▶ **Exercise description**:
Identify each line containing the word "scene" and copy it.

▶ **Supplied information**:
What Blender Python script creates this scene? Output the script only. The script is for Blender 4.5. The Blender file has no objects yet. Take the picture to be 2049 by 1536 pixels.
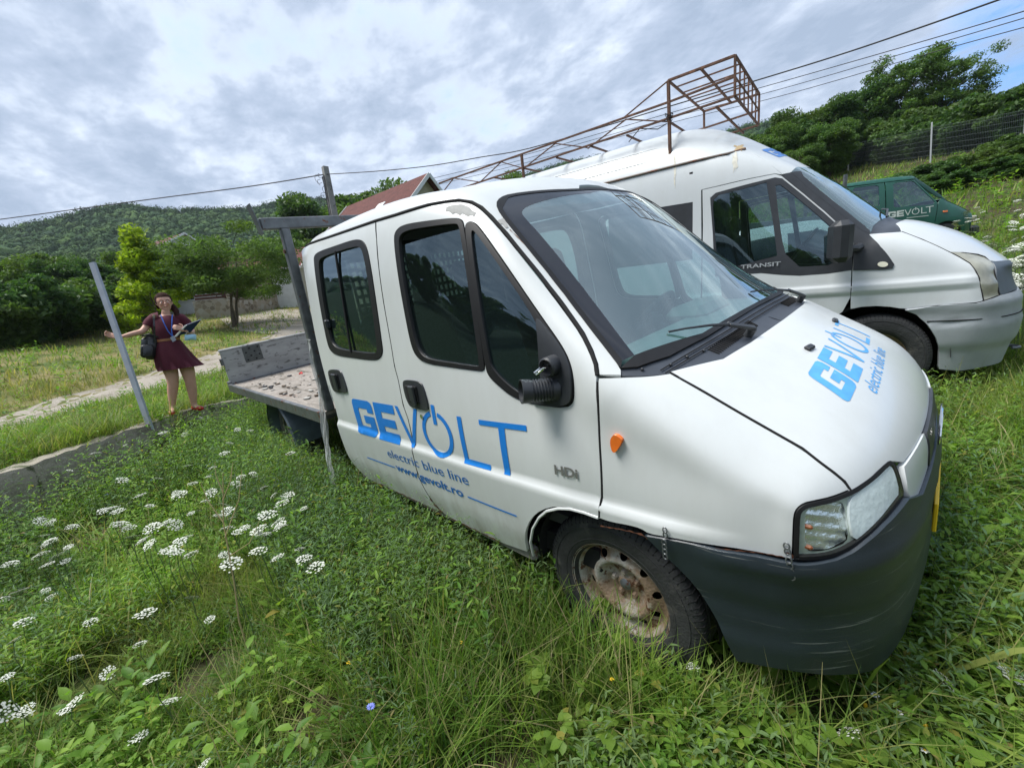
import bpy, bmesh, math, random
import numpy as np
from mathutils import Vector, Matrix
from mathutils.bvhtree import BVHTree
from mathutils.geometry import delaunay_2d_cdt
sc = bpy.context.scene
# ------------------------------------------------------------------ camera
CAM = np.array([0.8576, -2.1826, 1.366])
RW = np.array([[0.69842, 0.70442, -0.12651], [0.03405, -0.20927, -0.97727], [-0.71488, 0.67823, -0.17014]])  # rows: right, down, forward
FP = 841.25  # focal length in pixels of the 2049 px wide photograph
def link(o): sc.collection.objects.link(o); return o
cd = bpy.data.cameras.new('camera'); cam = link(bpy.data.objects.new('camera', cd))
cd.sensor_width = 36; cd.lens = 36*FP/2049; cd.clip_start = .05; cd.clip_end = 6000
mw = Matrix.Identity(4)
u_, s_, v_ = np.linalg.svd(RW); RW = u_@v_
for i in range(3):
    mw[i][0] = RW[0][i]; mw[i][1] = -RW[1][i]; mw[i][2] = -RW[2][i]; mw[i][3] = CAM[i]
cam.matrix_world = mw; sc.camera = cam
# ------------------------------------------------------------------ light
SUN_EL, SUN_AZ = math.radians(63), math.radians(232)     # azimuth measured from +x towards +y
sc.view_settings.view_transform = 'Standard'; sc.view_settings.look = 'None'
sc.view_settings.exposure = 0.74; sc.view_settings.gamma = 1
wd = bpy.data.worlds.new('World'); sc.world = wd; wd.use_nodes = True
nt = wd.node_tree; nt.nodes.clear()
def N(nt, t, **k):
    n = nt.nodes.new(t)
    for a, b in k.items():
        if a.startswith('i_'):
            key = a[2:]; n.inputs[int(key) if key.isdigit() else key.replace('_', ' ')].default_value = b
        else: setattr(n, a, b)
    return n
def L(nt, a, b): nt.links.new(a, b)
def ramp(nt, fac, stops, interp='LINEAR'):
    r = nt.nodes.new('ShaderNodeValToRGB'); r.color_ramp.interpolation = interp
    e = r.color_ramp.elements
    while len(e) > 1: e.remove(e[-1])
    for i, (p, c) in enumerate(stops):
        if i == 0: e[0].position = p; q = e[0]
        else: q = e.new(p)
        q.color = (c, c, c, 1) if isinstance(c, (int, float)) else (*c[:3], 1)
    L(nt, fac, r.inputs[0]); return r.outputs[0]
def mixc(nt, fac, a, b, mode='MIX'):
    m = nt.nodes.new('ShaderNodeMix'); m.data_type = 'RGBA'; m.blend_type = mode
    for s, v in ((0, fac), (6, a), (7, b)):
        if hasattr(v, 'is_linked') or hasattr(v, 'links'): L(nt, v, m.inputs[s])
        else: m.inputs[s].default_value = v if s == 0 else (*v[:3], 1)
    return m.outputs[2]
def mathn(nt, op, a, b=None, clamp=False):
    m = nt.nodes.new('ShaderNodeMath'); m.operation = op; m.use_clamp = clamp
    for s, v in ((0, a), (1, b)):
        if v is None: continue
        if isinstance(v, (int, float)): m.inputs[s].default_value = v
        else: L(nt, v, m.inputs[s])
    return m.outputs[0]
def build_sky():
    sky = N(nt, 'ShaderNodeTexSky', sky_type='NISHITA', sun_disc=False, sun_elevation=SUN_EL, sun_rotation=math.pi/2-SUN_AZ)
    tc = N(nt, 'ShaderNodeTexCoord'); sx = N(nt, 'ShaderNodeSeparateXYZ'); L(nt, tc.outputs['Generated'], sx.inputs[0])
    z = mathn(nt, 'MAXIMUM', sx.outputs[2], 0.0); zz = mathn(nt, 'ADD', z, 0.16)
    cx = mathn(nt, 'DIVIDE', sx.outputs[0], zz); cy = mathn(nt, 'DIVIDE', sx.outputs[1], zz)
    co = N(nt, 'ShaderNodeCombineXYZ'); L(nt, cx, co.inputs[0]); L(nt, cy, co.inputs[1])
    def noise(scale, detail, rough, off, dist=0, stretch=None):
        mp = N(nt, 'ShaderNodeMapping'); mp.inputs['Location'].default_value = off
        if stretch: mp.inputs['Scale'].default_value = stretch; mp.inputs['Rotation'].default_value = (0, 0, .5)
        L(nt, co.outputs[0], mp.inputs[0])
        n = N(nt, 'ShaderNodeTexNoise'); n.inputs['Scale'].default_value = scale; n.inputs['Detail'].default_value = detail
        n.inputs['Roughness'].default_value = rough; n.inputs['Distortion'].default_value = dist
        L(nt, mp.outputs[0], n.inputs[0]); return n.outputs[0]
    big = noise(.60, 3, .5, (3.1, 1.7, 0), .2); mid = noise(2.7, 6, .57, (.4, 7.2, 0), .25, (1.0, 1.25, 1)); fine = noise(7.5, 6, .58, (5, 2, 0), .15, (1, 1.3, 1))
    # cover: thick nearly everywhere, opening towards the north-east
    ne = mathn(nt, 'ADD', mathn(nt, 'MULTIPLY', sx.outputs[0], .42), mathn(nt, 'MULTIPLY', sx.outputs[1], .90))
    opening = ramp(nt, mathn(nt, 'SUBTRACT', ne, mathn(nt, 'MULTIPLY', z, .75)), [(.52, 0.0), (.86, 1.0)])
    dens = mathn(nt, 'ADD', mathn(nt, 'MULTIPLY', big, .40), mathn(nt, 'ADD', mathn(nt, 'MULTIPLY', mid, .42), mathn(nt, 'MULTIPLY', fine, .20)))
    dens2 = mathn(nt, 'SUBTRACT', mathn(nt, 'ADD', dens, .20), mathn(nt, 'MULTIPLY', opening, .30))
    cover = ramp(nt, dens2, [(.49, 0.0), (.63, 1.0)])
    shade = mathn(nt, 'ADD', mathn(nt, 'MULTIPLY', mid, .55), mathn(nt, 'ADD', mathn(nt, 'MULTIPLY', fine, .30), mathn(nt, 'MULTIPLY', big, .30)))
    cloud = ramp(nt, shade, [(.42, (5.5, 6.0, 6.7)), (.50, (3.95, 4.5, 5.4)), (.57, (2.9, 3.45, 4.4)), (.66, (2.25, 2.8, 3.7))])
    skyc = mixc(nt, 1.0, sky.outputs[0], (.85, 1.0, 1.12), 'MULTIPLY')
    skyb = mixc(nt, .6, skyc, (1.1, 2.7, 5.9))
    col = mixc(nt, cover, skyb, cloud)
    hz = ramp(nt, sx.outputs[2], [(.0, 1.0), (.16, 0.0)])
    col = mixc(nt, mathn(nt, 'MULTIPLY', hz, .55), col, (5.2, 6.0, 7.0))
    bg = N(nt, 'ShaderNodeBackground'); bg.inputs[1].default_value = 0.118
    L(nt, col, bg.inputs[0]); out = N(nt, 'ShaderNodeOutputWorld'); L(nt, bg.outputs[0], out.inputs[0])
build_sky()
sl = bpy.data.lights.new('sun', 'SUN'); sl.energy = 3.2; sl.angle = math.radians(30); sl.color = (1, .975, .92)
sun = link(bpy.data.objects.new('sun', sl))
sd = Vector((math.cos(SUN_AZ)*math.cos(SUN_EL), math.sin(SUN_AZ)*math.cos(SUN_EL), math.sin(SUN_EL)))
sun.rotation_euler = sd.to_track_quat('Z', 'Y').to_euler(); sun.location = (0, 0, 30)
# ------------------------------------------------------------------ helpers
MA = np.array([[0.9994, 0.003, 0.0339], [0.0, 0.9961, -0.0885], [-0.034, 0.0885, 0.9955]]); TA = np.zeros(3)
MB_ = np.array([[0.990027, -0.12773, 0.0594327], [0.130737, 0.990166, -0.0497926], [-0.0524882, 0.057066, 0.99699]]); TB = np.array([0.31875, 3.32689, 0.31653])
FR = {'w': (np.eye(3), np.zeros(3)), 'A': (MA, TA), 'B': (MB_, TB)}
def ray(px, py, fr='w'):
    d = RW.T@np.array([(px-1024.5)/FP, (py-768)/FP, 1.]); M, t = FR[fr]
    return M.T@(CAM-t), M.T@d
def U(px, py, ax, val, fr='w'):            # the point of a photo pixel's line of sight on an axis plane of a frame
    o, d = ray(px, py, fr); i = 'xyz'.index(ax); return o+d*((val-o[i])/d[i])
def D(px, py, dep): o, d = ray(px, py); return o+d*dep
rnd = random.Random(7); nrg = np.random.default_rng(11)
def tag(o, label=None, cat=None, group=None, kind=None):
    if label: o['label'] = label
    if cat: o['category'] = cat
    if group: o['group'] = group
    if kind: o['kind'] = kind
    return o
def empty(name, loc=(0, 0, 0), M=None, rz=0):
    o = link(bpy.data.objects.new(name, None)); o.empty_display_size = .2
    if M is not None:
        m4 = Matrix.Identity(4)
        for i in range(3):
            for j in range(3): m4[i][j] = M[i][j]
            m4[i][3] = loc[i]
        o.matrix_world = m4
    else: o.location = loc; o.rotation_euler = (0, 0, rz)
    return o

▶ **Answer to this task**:
What Blender Python script creates this scene? Output the script only. The script is for Blender 4.5. The Blender file has no objects yet. Take the picture to be 2049 by 1536 pixels.
sc = bpy.context.scene